No hay forma más clara de entender en qué consistió el 9-N que repasar el perfil político y la estrategia de defensa de los abogados de #MasOrtegayRigau; respectivamente, Javier Melero, uno de los inspiradores fundacionales de Ciudadanos y no obstante bote salvavidas de los antiguos tesoreros de Convergència, Rafa Entrena, hijo privilegiado de una saga de juristas con la Castilla de siempre en la sangre, y Jordi Pina, un soberanista moderado que parlotea con aquel catañol tan prototípico de los letrados del Eixample. La ortodoxia de los tres abogados, hijos privilegiados de la costra burocrática española, consistió permanentemente en recordar al tribunal que ni Mas ni sus fieles conselleras desobedecieron ley ni advertencia alguna del Tribunal Constitucional, recalcando así la condición de proceso participativo (que no referéndum) del 9-N y, por encima de todo, su conceptualización de artefacto urdido desde la sociedad civil.

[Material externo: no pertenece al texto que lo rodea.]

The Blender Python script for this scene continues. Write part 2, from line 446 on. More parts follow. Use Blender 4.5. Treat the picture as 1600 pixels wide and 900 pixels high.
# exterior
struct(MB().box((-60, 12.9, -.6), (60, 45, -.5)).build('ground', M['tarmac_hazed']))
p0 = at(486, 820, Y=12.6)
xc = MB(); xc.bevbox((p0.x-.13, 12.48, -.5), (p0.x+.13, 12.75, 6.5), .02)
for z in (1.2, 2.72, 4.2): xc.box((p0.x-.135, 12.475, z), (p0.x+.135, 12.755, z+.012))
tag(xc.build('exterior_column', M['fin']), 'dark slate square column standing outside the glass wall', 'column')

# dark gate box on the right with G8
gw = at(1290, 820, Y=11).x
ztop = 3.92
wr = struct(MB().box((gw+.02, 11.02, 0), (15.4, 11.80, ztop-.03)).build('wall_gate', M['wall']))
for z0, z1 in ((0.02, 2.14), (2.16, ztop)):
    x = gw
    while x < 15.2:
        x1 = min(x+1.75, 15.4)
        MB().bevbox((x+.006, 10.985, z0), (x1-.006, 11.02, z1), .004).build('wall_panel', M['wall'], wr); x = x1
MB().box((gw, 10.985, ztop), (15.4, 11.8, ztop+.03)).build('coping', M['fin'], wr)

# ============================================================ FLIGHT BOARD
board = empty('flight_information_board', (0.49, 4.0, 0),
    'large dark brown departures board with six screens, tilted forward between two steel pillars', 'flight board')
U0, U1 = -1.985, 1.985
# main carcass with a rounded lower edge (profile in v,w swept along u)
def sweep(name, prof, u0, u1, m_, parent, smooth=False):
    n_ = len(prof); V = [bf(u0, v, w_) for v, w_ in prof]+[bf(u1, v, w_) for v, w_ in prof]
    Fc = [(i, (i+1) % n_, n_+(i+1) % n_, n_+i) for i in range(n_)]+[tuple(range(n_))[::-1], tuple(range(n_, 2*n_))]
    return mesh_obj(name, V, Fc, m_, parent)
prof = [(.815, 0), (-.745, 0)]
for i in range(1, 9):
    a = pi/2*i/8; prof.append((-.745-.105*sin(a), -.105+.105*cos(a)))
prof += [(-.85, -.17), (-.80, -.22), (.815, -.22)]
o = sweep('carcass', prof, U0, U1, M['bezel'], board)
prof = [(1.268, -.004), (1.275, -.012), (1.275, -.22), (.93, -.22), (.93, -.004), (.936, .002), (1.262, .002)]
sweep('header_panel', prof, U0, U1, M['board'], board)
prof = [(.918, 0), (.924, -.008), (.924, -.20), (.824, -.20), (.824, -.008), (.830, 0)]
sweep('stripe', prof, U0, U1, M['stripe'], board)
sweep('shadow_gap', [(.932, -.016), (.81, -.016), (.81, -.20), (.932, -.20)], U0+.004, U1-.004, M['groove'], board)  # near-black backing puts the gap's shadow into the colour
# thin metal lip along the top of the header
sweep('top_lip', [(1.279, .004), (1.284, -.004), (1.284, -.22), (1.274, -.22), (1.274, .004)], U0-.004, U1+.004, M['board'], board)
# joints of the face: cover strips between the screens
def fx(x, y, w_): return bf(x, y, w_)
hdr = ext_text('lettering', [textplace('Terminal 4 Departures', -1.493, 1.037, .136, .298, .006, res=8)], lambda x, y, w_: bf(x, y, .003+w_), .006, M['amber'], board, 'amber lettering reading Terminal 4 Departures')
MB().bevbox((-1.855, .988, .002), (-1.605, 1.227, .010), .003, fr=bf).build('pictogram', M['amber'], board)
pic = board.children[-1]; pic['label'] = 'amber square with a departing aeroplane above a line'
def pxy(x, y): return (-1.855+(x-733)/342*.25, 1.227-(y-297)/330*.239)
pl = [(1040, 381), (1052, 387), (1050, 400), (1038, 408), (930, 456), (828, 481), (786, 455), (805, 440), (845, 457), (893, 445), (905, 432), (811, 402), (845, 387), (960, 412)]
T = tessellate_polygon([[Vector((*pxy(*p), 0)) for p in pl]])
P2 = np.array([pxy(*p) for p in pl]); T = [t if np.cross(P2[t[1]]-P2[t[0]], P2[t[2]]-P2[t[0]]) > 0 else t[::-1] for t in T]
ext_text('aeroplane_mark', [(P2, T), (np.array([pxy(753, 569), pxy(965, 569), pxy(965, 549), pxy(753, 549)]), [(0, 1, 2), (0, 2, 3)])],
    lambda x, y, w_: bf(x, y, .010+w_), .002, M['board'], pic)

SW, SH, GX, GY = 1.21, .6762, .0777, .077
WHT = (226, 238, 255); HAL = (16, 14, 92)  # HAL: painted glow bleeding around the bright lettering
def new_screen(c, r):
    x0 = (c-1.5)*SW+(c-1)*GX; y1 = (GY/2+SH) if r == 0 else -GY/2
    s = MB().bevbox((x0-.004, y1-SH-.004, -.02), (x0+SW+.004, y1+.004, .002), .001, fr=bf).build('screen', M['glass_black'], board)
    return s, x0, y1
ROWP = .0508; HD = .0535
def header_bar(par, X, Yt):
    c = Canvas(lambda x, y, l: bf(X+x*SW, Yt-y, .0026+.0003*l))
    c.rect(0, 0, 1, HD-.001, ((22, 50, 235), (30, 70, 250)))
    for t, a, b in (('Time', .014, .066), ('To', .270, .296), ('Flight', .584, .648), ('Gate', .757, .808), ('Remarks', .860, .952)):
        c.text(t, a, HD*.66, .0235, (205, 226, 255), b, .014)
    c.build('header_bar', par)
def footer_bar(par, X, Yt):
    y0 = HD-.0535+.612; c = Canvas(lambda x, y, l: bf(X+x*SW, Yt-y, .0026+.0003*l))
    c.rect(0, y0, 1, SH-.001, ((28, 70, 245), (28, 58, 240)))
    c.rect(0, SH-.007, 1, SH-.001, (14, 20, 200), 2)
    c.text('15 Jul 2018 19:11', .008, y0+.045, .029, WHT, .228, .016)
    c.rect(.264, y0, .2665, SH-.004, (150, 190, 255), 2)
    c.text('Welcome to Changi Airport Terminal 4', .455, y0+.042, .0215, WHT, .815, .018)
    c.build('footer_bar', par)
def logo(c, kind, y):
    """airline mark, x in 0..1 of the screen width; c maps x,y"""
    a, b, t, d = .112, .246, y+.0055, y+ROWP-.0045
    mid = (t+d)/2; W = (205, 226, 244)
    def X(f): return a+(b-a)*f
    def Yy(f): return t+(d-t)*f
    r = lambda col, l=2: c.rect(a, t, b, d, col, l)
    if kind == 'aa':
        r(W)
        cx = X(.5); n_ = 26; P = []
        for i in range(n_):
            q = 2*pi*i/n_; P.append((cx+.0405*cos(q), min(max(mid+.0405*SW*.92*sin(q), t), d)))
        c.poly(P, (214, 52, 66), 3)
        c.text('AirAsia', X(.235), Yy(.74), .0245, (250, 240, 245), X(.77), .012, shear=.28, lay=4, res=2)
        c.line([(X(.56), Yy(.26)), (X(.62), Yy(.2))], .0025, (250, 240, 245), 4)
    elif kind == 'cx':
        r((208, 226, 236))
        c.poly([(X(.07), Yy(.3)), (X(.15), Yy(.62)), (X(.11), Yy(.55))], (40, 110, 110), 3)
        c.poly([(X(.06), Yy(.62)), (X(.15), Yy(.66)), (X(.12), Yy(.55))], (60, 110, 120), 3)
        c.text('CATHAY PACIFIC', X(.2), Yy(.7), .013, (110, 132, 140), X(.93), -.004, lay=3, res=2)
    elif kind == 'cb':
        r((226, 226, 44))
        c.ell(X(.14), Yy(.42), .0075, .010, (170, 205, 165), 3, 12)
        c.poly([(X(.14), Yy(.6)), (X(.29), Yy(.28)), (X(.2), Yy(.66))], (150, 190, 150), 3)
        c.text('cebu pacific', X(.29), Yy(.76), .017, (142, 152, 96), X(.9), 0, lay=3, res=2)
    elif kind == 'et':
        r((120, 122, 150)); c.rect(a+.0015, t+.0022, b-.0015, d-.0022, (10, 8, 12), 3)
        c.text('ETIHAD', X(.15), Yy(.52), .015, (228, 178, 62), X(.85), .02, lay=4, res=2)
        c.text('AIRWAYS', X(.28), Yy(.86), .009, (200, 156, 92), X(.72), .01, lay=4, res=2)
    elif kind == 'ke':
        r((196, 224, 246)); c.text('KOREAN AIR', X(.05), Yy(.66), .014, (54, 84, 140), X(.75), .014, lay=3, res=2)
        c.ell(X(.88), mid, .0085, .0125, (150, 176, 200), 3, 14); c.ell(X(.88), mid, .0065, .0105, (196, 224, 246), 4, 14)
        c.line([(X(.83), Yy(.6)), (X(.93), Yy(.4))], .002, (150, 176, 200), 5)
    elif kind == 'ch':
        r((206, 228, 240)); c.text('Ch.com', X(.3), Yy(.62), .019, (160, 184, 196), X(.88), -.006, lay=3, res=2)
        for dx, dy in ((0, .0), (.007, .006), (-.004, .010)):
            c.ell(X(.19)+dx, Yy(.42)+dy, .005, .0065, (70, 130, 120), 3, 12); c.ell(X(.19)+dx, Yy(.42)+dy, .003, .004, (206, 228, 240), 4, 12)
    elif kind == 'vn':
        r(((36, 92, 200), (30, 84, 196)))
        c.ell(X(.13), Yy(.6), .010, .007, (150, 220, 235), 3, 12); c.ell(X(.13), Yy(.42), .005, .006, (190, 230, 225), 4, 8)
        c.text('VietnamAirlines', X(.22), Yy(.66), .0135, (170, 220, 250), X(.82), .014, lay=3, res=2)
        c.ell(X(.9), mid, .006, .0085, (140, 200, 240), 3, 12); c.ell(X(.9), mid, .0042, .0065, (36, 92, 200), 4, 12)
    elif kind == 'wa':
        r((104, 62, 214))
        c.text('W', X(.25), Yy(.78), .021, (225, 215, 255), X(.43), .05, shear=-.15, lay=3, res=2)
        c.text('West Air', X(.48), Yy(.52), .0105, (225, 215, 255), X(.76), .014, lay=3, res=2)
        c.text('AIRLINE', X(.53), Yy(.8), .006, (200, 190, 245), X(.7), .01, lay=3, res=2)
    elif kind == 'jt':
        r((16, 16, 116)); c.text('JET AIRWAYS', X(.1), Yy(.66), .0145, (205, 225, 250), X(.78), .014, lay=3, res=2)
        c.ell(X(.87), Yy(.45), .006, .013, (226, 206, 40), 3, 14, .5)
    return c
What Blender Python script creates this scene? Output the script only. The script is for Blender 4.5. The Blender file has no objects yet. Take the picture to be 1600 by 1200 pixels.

La intención de los tres abogados, traducción legal de la famosa astucia política del president Mas, ha querido recalcar que el 9-N fue un acto plenamente legalista y de escasa confrontación, mucho más cercano a la libertad de expresión de un colectivo que no a la autodeterminación del pueblo catalán. Ello, y lo advierto a los procesistas hiperventilados, no quita ningún mérito a la iniciativa de nuestros mandatarios y ni un solo gramo de valor político a los méritos del president 129; pero nos sitúa en un espacio en el que, paralelamente a contar independentistas de forma legal, Mas intentó solidificar el 9-N y su posterior juicio confrontando la superioridad moral de un pueblo en manifestación perpetua a un Estado represor que incluso amonesta un fenómeno que se ajusta a su propia legalidad. De tal guisa, se pretendía presionar al Estado para negociar en sus propios términos, situarlo –en definitiva– prisionero en su propia red jurídica.

El 9-N fue la última ilusión (como todas, verdad a medias) a partir de la cual se creía posible realizar un proceso de independencia “de la ley antigua a la ley nueva”

Utilizando la ortodoxia masista, el 9-N fue la última ilusión (como todas, verdad a medias) a partir de la cual se creía posible realizar un proceso de independencia “de la ley antigua a la ley nueva”, convirtiendo así un movimiento participativo (que no referéndum) en el enésimo ultimátum del soberanismo para negociar el nuevo estatus de Catalunya entre dos intermediarios iguales, la Generalitat y el Gobierno. Lo más surrealista y espantoso del juicio por el 9-N no es, a mi modo de ver, que se enmiende una insurrección inexistente, como se esfuerzan en recalcar los abogados de nuestros tres mandatarios, sino que la judicatura envíe el mensaje explícito de que ésta intermediación entre Catalunya y España como iguales debe ser punida. La reciente beligerancia de los articulistas madrileños (apelando al precinto y al 155) lo deja bien claro: lo que uno debe matar no es el independentismo, sino la ilusión de un diálogo normal.

Contra lo que dicen los puristas, enterrar y superar el 9-N no significa mofarse de la valentía de Mas, Ortega y Rigau, sino precisamente sobrepasar este marco que idealiza una lucha legalista entre iguales que –desde su poderosa burocracia– el Gobierno español siempre podrá chafar con suma facilidad. La diferencia entre el 9-N y Mas versus el referéndum y Puigdemont, si esto va de verdad, es la de superar la dialéctica de los intermediarios para entrar en la política de la autodeterminación, y el prefijo auto quiere decir que la soberanía te la das tú primero y después ya la negociarás con quien tú dispongas. Pero lo deberíamos tener claro: el otro día en el juzgado, los tres abogados de los damnificados todavía buscaban el diálogo, pidiendo permiso, buscando el amparo de la ley española. Saberlo no nos convierte en traidores. Saberlo simplemente nos sitúa mejor. Y eso siempre nos hace más libres.